2. Der Antrag ist nicht zulässig.
a) Gemäß § 142 Abs. 1 FGO i.V.m. § 114 ZPO erhält eine Partei, die nach ihren persönlichen und wirtschaftlichen Verhältnissen die Kosten der Prozessführung nicht, nur zum Teil oder nur in Raten aufbringen kann, auf Antrag PKH, wenn die beabsichtigte Rechtsverfolgung hinreichende Aussicht auf Erfolg bietet und nicht mutwillig erscheint. Hierbei ist nach § 142 Abs. 1 FGO i.V.m. § 117 Abs. 1 Satz 2 ZPO in dem PKH-Antrag das Streitverhältnis unter Angabe der Beweismittel darzustellen.
b) Es entspricht der gefestigten BFH-Rechtsprechung, dass in einem PKH-Antrag, welcher ein erstinstanzliches Verfahren vor dem FG betrifft, das Streitverhältnis substantiiert dargestellt werden muss.
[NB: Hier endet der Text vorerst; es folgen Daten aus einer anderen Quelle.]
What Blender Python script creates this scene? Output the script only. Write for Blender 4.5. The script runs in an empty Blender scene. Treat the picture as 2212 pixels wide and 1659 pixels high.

Aus dieser Darstellung muss erkennbar sein, ob und in welchem Umfang die beabsichtigte Rechtsverfolgung Aussicht auf Erfolg (§ 114 Satz 1 ZPO) hat (BFH-Beschlüsse vom 21. April 1986 IV B 9/86, BFH/NV 1986, 762, und vom 29. April 1999 V B 17/98, BFH/NV 1999, 1442).
Der Antragsteller muss in laienhafter Form schildern, inwiefern das von dem Entschädigungsanspruch betroffene finanzgerichtliche Verfahren unangemessen verzögert worden ist. Solche Angaben sind auch einem nicht rechtskundig vertretenen Antragsteller regelmäßig möglich und zumutbar. Eine Verletzung des Grundsatzes der Rechtsschutzgleichheit für Bemittelte und Unbemittelte (vgl. hierzu Beschluss der 3. Kammer des 1. Senats des Bundesverfassungsgerichts vom 26. Juni 2003 1 BvR 1152/02, Neue Juristische Wochenschrift 2003, 3190) ist mit dem Erfordernis, solche Angaben zu machen, nicht verbunden.
c) Diesen Anforderungen entspricht der vorliegende PKH-Antrag nicht. Aus diesem ergibt sich lediglich, dass wegen des finanzgerichtlichen Verfahrens 13 K 122/13 Entschädigung begehrt wird. Der Antragsteller hat weder dargelegt, in welcher Höhe er Entschädigung beansprucht. Auch hat er keinerlei Angaben zum Ablauf dieses Klageverfahrens gemacht. Es ist daher auch nicht einmal ansatzweise erkennbar, weshalb und in welchem Umfang dieses Verfahren vom FG verzögert behandelt worden sein soll. Der Antragsteller darf bei einer solchen Sachlage nicht darauf vertrauen, dass der BFH von Amts wegen für ihn tätig wird (allgemein hierzu BFH-Beschluss in BFH/NV 1986, 762) und nach Beiziehung der Akten überprüft, ob sich Hinweise für eine solche Verzögerung feststellen lassen.
d) Klarstellend weist der beschließende Senat auf Folgendes hin: Auch in der Sache ist nicht davon auszugehen, dass das vom Antragsteller angesprochene Klageverfahren eine unangemessen lange Verfahrensdauer i.S. des § 198 GVG aufweist. Ausweislich des Aktenzeichens ist es erst im Jahr 2013 beim Niedersächsischen FG anhängig geworden, die Laufzeit beträgt damit weniger als ein Jahr und es handelt sich auch um kein Eilverfahren. Für eine Entschädigungsklage fehlt daher die hinreichende Erfolgsaussicht, weshalb auch aus diesem Grund PKH nicht gewährt werden kann (Senatsbeschluss vom 26. Juli 2012 X S 18/12 (PKH), BFH/NV 2012, 1822).
3. Eine Kostenentscheidung ist nicht zu treffen (Gräber/ Stapperfend, Finanzgerichtsordnung, 7. Aufl., § 142 Rz 93).